This sample was found in Western Australia and formed 2.63 billion years ago in the aftermath of a large impact. Oberlin College photo/Bruce M. Simonson
More asteroids hit Earth billion of years ago than we thought.
When an asteroid hits the Earth it vaporises rock, which then expands in a massive fireball ball or vapour plume. As the plume cools, droplets of molten rock, known as spherules, form and fall covering the Earth in a thin layer.
The tiny spherules can actually reveal the size and velocity of the asteroid impact that created them billions of years ago. Scientists from Purdue University are now using them to learn more about impacts in Earth’s early history.

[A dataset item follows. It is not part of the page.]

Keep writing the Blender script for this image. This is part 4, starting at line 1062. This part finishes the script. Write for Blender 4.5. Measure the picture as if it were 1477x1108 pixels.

“Using our spherule formation model we can estimate the size of an asteroid based on the thickness of the layer and the impact velocity based on the average size of the individual spherules,” said graduate student Brandon Johnson, author of the study published in Nature. “This allows us to estimate the number and sizes of the asteroids that hit the Earth long ago.”
By examining the spherules, the researchers found that more large asteroids hit Earth between 3.5-3.25 billion years ago than scientists had previously thought. Some of them were several times larger than the one that killed off the dinosaurs 65 million years ago, Johnson said, and probably played a major role in the evolution of early life on Earth.
“Although asteroids impacts are usually thought of as detrimental to life, some scientist think that impacts could have help simple life by bringing organic material to Earth or setting up hydrothermal systems where life can flourish.”
When the researchers examined the number of impacts and their size, they found there were a greater number of small object hits than large ones. This matches the distribution of sizes in the asteroid belt and gives a connection between crater sizes and the asteroid belt for the first time.
The researchers have used these findings to enhance Impact: Earth!, an asteroid impact effect calculator that can estimate potential damage from a comet or asteroid based on the object’s mass.
The findings also support a new solar system model put forward by William Bottke and his colleagues in the same issue of Nature, which suggests that the asteroid extended further during the bombardment period than today. The asteroids from this extension would have been more likely to end up on Earth-crossing orbits than their main belt counterparts.